Author Archives: Theryn

In bits between the pages

When you read a book, it is a story within the story. The French call this mise-en-abîm: the condition of being between two mirrors with an abyss of yous staring back.

You turn the page of the fictional story while an hour of your own passes. The characters breathe, laugh and cry, and so do you. When you finish their tale, you close the book and set it aside, dreaming of their ever-after, while stepping out into yours. But you don’t leave the story as you found it. No, it’s forever changed. The evidence is there: a chocolate smudge, a tea stain, beach sand, dandelion spores, a stray hair, a note, a name, a message. The story has been splintered into a duplicate image, a reflection of you in bits between the pages.

Sarah McCoy

Book, I’m going to read you.

Once upon a time, I would not even consider quitting a book mid-read.  Reading a book was not unlike a monogamous human relationship in that sense; it involved conscious commitment, and fidelity: Book, I’m going to read you.

Over the years, this has changed.  Recently it struck me that the list of books I’ve started and not finished has grown quite formidable.  I ask myself what this “means,” if it reflects some kind of moral devolution.  It’s interesting how there does seem to be a kind of morality of reading, and people express their reading values quite passionately.

Sonya Chung

My Books

Wired wonders if we need a paperback sized/priced ereader to really heat up the competition. People, I don’t care. I just want to own my books. It could fold out into a fort with a sleeping bag or be the size of a gnat and serve cocaine-flavoured ice cream—makes no difference to me if I have to live with locks keeping me from doing whatever I want with my books. So I’ll keep buying them in paper, instead of renting pixels, until then.

George Murray

Visual Terrain

And something else I don’t like about e-book readers is that they re-paginate the book. For me, my books in my library are my memory, and it *works* as my memory for geographical reasons. I know roughly where the book is; I remember roughly where within the book the sought-after info is; I remember what the visual terrain on the page looked like, and where on the page relative to that terrain the info sat. When print shuffles itself so readily that the info loses its “geography”. We are left with searching the document at command line, and my suspicion is that’s not the right way to harness our memory mechanisms.

Mark Changizi

Definition of “writing”

[L]anguage and the books they compose may die, but storytelling never will. Like song and dance, stories are eternal to how we humans communicate and express ourselves. People will always write because they will always have something to say. Or teach. Or discover. For a long time, this has been accomplished with bound books, with paper and ink. And for a long time, it will continue to be.

Forget e-books—they are a question of format, not content. These devices, similar to online literary journals like this one, are simply the first primordial steps in a specialization that will change how the written word tells stories for future generations.

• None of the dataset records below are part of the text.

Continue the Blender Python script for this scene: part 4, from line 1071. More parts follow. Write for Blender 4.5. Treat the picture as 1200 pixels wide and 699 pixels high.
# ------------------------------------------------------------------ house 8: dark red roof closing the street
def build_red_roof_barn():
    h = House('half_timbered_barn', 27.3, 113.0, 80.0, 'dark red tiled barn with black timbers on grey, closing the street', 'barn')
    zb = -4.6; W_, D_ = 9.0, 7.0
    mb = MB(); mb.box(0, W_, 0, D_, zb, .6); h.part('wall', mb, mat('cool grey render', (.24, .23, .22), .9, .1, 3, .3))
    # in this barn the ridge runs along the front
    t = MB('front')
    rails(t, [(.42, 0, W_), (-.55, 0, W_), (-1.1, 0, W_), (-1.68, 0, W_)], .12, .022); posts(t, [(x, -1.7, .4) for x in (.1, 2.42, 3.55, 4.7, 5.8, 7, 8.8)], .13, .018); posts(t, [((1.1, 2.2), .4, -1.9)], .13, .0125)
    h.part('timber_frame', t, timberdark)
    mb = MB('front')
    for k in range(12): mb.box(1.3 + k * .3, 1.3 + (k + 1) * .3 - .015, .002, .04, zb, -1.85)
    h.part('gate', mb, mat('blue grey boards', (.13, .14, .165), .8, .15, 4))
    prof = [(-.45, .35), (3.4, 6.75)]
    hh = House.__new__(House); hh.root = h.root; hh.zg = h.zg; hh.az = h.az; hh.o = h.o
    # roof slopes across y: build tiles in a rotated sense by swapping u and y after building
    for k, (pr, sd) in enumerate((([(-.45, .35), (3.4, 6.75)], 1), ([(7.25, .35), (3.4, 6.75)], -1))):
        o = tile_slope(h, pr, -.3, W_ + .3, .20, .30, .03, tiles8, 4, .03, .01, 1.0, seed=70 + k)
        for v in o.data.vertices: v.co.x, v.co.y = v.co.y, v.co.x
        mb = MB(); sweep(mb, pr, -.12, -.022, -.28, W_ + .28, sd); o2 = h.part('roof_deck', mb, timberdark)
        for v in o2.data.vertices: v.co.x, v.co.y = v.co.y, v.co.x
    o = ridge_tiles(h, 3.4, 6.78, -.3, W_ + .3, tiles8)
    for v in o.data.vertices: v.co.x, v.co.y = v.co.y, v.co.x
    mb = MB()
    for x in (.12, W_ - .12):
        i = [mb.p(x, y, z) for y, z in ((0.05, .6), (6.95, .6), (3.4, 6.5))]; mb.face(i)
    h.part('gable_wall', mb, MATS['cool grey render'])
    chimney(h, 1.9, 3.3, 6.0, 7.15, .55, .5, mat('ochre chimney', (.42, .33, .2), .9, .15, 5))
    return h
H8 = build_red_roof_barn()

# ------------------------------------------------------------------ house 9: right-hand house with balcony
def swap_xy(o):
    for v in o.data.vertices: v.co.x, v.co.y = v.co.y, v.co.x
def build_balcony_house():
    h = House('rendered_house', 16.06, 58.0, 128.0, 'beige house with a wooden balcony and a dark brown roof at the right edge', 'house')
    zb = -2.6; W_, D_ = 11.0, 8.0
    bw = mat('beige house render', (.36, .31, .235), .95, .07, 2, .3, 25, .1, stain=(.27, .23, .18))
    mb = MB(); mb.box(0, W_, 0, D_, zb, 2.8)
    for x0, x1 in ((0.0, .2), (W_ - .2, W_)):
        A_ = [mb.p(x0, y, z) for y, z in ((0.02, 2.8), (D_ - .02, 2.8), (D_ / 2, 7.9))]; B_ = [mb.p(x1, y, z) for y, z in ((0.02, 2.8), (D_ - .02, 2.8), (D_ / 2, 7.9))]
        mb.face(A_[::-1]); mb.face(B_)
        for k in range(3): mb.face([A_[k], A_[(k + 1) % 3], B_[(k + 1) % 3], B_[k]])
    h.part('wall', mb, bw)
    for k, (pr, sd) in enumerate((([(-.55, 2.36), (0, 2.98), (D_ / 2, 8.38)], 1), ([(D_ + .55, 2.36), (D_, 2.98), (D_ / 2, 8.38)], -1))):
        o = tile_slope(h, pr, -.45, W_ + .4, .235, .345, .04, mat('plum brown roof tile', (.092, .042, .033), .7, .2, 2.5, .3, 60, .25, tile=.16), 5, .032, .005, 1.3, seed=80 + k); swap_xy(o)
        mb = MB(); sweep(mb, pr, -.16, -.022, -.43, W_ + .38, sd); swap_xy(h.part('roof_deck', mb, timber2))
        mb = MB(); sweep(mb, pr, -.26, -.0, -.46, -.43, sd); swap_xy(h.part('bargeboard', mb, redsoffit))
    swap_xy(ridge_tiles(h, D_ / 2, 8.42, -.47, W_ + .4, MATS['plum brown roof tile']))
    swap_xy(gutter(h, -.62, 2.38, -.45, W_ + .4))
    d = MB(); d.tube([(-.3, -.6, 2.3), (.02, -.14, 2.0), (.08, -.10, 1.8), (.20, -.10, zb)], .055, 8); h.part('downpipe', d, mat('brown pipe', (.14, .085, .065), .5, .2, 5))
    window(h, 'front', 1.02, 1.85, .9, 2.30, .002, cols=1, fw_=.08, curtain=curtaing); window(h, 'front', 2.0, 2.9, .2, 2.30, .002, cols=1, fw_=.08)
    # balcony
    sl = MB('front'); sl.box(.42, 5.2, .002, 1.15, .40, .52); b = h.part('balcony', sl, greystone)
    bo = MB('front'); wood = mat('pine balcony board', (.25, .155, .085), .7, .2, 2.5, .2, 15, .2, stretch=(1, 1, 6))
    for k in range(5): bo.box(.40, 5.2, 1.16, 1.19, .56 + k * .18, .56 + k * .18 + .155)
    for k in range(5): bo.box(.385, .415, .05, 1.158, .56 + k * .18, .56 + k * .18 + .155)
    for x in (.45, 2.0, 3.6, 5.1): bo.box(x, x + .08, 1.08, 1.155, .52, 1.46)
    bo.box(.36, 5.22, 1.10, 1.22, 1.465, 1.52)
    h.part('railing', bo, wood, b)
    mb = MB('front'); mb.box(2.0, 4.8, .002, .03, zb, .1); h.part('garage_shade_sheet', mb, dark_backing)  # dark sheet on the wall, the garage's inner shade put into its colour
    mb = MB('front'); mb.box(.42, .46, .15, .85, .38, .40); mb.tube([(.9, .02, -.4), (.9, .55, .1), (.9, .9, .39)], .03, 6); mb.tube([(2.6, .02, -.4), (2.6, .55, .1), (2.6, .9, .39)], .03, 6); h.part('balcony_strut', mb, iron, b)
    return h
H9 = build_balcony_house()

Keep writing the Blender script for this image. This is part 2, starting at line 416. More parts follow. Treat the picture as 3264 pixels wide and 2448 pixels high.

In the same way that the modern art movement called into question what it meant to call something “art,” this will be an era that both challenges our static definition of “writing” and redefines the relationship between “writer” and “reader.” It will change who publishes, how they publish, and what form they publish in.

Michael Rudin

Beauty and Cheapness

Penguin’s graphic design played a large part in the company’s success. Unlike other publishers, whose covers emphasized the title and author of the book, Penguin emphasized the brand. The covers contained simple, clean fonts, color-coding (orange for fiction, dark blue for biography) and that cute, recognizable bird. The look helped gain headlines. The Sunday Referee declared “the production is magnificent” and novelist J. B. Priestley raved about the “perfect marvels of beauty and cheapness.”

Anne Trubek

The edges of the work

[T]here is a great deal of personal narrative on the Web – some of which carries over to the print world as memoirs, some of which doesn’t. I think the online work is marginally more interesting: because there it’s unclear where the edges of the work are. The reader can pull at it; writing can stretch across time and space. Granted, most of isn’t very interesting. But it does seem like we are moving into a celebrity culture, where readers tend to follow personalities rather than their writing. Maybe ten years ago Momus said that “in the future, everyone will be famous for fifteen people,” and I think the way the web works now does tend to encourage that.